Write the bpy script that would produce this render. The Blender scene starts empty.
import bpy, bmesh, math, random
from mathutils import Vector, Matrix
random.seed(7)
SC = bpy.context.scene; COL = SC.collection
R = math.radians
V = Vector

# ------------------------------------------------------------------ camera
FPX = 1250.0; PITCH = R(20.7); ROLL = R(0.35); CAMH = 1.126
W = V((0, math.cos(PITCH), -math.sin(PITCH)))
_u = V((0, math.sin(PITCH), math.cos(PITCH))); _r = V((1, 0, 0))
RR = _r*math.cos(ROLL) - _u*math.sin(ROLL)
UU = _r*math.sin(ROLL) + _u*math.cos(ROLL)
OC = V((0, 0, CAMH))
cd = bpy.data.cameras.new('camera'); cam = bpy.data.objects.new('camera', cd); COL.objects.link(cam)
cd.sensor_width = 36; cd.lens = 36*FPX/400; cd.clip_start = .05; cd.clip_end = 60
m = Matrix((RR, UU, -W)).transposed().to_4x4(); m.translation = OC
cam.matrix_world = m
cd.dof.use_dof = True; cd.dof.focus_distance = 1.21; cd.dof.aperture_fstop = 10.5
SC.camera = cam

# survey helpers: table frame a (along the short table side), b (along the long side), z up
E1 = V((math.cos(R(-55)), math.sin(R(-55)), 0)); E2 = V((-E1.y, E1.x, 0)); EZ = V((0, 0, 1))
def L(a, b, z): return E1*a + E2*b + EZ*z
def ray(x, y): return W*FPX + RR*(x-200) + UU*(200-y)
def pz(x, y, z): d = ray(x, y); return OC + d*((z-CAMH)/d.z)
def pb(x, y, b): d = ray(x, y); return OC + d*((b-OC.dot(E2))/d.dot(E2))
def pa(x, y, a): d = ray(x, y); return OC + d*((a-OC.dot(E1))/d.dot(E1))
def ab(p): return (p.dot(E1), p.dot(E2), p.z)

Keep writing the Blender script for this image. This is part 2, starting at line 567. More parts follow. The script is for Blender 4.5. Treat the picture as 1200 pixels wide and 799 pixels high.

WORK TO BE COMPLETED: Pull out all lines from the listing that contain the string "Blender".

SOLUTION FOR THIS TASK:
Write the bpy script that would produce this render. The Blender scene starts empty.
Keep writing the Blender script for this image. This is part 2, starting at line 567. More parts follow. The script is for Blender 4.5. Treat the picture as 1200 pixels wide and 799 pixels high.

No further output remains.